» **Dataset content**:
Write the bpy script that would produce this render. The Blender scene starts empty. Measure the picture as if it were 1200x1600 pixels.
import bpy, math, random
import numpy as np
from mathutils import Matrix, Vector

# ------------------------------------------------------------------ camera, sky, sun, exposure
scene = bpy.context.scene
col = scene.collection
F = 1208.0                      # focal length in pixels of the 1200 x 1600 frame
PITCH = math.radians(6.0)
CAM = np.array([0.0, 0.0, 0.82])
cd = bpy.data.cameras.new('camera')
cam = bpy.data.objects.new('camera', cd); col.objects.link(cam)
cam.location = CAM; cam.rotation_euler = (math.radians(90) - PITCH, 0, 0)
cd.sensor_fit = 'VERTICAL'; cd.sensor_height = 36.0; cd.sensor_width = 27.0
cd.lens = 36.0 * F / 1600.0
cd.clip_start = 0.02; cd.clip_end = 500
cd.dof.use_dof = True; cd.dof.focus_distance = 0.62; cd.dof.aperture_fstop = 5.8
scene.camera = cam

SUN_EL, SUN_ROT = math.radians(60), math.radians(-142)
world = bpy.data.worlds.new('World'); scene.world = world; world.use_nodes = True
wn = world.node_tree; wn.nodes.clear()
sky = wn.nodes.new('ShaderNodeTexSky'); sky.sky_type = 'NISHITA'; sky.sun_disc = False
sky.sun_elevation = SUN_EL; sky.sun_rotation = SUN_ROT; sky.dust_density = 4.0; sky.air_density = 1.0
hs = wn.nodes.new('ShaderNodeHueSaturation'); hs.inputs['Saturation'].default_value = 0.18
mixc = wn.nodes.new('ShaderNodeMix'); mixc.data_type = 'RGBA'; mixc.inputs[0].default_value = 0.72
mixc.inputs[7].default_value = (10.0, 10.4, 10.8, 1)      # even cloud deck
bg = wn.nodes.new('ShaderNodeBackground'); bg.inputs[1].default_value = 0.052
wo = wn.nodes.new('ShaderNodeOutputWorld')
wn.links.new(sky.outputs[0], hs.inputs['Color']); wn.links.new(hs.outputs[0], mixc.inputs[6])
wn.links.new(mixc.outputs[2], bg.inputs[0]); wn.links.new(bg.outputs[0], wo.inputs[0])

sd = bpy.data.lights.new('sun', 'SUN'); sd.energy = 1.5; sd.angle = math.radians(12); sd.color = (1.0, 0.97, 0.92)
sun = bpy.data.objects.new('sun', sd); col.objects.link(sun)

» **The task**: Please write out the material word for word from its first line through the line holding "from mathutils import Matrix, Vector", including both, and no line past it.

» **Finished task**:
Write the bpy script that would produce this render. The Blender scene starts empty. Measure the picture as if it were 1200x1600 pixels.
import bpy, math, random
import numpy as np
from mathutils import Matrix, Vector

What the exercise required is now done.